Trois grandes manières de se rapporter au droit et de construire la légalité sont ainsi identifiées à partir des entretiens menés par les deux chercheuses : before the law (face au droit), with the law (avec le droit) et against the law (contre le droit).

 

20 Être « face au droit », c’est concevoir la légalité comme une sphère distincte, séparée de la vie quotidienne, souvent autoritaire et prédictible. Le droit est décrit comme un système de règles et de procédures, formellement ordonné, rationnel, ayant sa propre grandeur transcendant les histoires et les conflits dans lesquels sont engagées les personnes.
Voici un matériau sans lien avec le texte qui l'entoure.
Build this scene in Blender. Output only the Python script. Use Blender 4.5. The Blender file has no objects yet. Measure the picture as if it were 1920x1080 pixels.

Objectif plus que subjectif, le droit est défini par son impartialité ; on se tourne vers lui de façon solennelle, seulement lorsqu’on imagine que son problème personnel a une portée affectant autant les autres que soi-même. Souvent dans ces situations, les personnes expriment une loyauté et une acceptation des concepts juridiques ; ils croient dans la légitimité des procédures légales, même s’ils ne sont pas toujours convaincus de l’impartialité des décisions. Ceux qui témoignent d’une conscience face au droit reconnaissent ainsi, à travers leurs actions et leurs interprétations, l’autonomie revendiquée par le droit lui-même, qui fonde l’existence de professionnels du droit.

 

21 Dans d’autres situations « avec le droit », celui-ci est décrit comme un jeu impliquant compétences, ressources et négociations, où des règles préexistantes peuvent être déployées et de nouvelles règles inventées, pour servir légitimement ses propres intérêts contre des personnes ou des organisations. Le droit est un monde de manœuvres et de tactiques, où l’habileté et la mobilisation de ressources externes au droit permettent des gains stratégiques. Les frontières qui séparent le droit de la vie quotidienne sont poreuses. Le droit implique une mise entre parenthèses de la vie de tous les jours, mais cette discontinuité est relative et peut être suspendue, si besoin est, en faisant appel aux ressources ou aux schèmes de la vie quotidienne. Les personnes mettent moins l’accent sur la légitimité du droit que sur son effectivité quant à leurs prétentions et leurs désirs. Ces histoires décrivent un monde de luttes et de compétitions, qui engagent moins le pouvoir du droit que le pouvoir de chacun « avec le droit ».

 

22 Enfin, une troisième façon de participer à la légalité (« contre le droit ») apparaît lorsque les personnes se sentent « prises » par le droit, le présentant comme un pouvoir arbitraire contre lequel elles se sentent impuissantes. Les catégories et les ressources associées à la vie du droit dépassent leurs propres capacités, soit de maintenir le droit à distance de leur vie quotidienne, soit de jouer avec ses règles. Les gens décrivent comment ils se débrouillent, utilisent les ressources momentanées et incertaines ouvertes par les situations dans lesquelles ils se trouvent pour inventer des solutions qu’ils ne peuvent obtenir autrement. Les personnes exploitent les interstices des pratiques sociales habituelles pour se forger des moments de répit à l’égard du pouvoir du droit qui colonise leur vie quotidienne : traîner des pieds, mentir par omission, pratiquer l’humour ou faire des scènes sont des formes typiques de résistance pour ceux qui sont « contre le droit ».